▶ [INFORMATION SHOWN]
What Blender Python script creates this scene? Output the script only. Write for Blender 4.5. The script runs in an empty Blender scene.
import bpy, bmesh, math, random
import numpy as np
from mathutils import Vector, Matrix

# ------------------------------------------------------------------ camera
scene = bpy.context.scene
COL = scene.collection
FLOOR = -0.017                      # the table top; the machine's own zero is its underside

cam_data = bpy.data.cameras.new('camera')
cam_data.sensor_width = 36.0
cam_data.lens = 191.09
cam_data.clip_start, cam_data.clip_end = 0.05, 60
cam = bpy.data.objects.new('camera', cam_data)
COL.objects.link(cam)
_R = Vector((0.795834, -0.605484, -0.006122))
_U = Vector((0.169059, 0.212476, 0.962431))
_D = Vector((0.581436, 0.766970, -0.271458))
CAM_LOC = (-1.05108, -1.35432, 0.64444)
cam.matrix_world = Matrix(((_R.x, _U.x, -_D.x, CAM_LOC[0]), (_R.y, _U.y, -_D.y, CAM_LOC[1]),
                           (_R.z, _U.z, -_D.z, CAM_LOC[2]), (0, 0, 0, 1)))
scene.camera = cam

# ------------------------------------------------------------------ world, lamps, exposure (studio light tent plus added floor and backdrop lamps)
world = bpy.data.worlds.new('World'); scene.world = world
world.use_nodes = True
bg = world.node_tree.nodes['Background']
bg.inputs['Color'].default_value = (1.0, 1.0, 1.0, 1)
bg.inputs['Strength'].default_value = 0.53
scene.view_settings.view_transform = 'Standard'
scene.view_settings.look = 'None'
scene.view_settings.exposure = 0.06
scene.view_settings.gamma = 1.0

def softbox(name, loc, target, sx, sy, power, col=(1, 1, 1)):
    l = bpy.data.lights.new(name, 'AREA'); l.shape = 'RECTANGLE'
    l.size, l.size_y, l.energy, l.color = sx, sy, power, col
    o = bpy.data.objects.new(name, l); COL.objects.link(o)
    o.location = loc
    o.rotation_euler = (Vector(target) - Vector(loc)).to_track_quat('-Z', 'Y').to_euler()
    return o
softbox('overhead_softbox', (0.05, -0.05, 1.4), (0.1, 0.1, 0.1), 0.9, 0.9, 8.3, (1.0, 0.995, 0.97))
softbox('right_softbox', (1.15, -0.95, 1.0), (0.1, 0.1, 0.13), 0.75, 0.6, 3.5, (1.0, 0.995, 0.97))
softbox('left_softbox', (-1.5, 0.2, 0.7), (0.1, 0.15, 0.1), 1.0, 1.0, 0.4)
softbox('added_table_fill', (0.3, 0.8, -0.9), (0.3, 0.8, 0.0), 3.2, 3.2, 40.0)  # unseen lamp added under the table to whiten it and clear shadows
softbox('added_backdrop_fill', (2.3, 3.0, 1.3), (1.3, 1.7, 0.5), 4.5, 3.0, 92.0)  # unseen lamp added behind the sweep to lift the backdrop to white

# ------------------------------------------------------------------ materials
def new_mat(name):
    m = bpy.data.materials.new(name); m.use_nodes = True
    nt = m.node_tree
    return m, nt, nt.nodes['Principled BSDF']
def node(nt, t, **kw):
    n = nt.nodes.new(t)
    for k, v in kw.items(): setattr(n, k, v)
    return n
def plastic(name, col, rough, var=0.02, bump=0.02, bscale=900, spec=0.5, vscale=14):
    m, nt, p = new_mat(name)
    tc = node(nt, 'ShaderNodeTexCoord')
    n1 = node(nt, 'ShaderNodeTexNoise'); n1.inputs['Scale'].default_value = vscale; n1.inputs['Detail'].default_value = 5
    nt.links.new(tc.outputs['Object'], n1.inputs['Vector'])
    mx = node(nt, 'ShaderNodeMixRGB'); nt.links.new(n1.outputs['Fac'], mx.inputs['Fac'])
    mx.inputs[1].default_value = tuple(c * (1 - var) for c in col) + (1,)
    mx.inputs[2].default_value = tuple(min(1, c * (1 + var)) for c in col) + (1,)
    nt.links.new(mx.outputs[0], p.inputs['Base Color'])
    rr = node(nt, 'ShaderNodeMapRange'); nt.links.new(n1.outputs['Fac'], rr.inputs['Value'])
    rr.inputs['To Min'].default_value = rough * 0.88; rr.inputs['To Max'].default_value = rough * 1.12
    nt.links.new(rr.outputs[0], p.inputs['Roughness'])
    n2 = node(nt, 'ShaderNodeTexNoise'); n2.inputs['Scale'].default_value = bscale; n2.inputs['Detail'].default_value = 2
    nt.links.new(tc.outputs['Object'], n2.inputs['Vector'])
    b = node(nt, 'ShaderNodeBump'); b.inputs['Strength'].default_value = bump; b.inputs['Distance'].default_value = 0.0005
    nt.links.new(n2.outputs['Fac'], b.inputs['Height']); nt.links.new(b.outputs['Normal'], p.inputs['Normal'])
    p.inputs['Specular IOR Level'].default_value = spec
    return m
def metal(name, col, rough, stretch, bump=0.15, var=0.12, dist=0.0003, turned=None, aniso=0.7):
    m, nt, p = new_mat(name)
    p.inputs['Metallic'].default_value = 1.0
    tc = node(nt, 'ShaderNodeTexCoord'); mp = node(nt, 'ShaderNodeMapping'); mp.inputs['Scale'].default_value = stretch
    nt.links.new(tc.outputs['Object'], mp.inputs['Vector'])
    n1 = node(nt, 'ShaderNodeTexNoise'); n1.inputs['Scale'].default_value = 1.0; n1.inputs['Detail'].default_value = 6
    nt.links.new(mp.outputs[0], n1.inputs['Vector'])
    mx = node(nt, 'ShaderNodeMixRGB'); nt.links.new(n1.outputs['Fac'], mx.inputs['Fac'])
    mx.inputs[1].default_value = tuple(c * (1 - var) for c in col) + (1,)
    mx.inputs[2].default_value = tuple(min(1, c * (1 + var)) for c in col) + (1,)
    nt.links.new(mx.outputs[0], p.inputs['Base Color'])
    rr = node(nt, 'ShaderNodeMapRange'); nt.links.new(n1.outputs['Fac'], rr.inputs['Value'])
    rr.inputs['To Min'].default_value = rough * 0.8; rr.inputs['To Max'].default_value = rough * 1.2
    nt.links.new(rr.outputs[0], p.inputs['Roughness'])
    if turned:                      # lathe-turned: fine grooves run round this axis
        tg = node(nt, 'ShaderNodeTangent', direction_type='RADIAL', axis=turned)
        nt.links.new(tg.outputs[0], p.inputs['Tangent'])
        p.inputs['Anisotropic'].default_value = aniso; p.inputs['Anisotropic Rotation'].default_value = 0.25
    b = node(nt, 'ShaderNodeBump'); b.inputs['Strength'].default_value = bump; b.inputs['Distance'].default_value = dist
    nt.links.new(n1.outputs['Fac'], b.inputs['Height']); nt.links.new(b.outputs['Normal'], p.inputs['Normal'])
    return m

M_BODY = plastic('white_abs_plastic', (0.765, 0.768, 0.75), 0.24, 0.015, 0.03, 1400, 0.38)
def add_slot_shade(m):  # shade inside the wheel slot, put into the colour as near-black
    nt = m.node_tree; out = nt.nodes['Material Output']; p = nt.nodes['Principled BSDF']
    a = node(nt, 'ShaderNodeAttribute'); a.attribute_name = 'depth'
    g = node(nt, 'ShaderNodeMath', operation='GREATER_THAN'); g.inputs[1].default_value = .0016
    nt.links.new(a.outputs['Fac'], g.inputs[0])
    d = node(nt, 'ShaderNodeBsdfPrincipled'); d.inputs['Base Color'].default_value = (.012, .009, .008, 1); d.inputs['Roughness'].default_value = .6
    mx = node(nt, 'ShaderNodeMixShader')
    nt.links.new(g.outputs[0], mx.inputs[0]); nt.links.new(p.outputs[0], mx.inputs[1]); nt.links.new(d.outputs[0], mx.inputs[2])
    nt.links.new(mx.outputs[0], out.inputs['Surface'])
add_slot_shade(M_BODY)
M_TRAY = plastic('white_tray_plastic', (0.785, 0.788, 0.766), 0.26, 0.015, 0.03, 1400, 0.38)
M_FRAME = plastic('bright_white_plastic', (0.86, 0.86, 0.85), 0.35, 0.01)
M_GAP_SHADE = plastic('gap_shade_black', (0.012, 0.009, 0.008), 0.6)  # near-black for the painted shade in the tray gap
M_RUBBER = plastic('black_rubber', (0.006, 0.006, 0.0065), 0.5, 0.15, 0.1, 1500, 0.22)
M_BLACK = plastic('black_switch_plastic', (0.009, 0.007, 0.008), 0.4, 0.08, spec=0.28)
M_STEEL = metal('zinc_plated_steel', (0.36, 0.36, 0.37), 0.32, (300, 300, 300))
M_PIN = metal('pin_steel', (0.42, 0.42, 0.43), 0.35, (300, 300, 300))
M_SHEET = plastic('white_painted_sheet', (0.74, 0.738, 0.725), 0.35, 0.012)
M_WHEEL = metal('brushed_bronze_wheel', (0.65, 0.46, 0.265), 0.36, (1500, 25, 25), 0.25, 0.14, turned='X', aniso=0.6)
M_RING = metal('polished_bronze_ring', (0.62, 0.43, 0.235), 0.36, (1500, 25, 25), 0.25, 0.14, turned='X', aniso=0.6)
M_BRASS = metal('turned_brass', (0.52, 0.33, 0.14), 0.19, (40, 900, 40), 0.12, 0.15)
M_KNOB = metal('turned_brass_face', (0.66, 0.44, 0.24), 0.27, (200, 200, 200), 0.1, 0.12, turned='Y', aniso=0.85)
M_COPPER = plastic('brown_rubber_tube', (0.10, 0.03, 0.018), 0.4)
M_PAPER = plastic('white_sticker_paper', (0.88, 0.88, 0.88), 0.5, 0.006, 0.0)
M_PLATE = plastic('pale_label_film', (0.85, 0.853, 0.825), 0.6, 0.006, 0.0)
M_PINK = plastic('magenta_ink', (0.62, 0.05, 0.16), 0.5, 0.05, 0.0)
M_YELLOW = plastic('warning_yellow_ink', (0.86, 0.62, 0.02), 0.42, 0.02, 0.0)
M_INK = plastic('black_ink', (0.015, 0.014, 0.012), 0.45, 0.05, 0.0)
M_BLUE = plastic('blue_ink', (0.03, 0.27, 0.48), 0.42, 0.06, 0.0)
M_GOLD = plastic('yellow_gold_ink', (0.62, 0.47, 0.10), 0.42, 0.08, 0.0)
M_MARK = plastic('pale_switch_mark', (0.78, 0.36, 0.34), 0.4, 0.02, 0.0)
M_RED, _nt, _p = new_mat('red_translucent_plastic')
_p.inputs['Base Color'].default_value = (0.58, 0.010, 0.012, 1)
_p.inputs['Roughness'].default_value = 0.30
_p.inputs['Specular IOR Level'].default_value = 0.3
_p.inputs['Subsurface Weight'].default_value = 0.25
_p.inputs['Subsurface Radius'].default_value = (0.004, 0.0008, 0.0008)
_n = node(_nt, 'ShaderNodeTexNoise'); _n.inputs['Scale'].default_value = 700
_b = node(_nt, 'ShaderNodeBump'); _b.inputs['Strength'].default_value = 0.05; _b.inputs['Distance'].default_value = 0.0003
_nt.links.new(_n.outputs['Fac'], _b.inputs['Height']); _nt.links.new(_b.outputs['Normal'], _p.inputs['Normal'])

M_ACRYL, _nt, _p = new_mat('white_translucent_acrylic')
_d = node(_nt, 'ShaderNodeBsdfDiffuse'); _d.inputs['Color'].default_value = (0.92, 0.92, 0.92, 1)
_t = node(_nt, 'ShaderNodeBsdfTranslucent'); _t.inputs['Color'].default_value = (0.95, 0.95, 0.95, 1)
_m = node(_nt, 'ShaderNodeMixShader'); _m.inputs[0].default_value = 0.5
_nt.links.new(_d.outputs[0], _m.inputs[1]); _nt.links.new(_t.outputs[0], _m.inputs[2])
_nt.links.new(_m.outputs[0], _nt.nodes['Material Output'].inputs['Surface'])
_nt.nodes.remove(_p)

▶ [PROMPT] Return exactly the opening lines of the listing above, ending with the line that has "scene.view_settings.gamma = 1.0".

▶ [COMPLETED EXERCISE]
What Blender Python script creates this scene? Output the script only. Write for Blender 4.5. The script runs in an empty Blender scene.
import bpy, bmesh, math, random
import numpy as np
from mathutils import Vector, Matrix

# ------------------------------------------------------------------ camera
scene = bpy.context.scene
COL = scene.collection
FLOOR = -0.017                      # the table top; the machine's own zero is its underside

cam_data = bpy.data.cameras.new('camera')
cam_data.sensor_width = 36.0
cam_data.lens = 191.09
cam_data.clip_start, cam_data.clip_end = 0.05, 60
cam = bpy.data.objects.new('camera', cam_data)
COL.objects.link(cam)
_R = Vector((0.795834, -0.605484, -0.006122))
_U = Vector((0.169059, 0.212476, 0.962431))
_D = Vector((0.581436, 0.766970, -0.271458))
CAM_LOC = (-1.05108, -1.35432, 0.64444)
cam.matrix_world = Matrix(((_R.x, _U.x, -_D.x, CAM_LOC[0]), (_R.y, _U.y, -_D.y, CAM_LOC[1]),
                           (_R.z, _U.z, -_D.z, CAM_LOC[2]), (0, 0, 0, 1)))
scene.camera = cam

# ------------------------------------------------------------------ world, lamps, exposure (studio light tent plus added floor and backdrop lamps)
world = bpy.data.worlds.new('World'); scene.world = world
world.use_nodes = True
bg = world.node_tree.nodes['Background']
bg.inputs['Color'].default_value = (1.0, 1.0, 1.0, 1)
bg.inputs['Strength'].default_value = 0.53
scene.view_settings.view_transform = 'Standard'
scene.view_settings.look = 'None'
scene.view_settings.exposure = 0.06
scene.view_settings.gamma = 1.0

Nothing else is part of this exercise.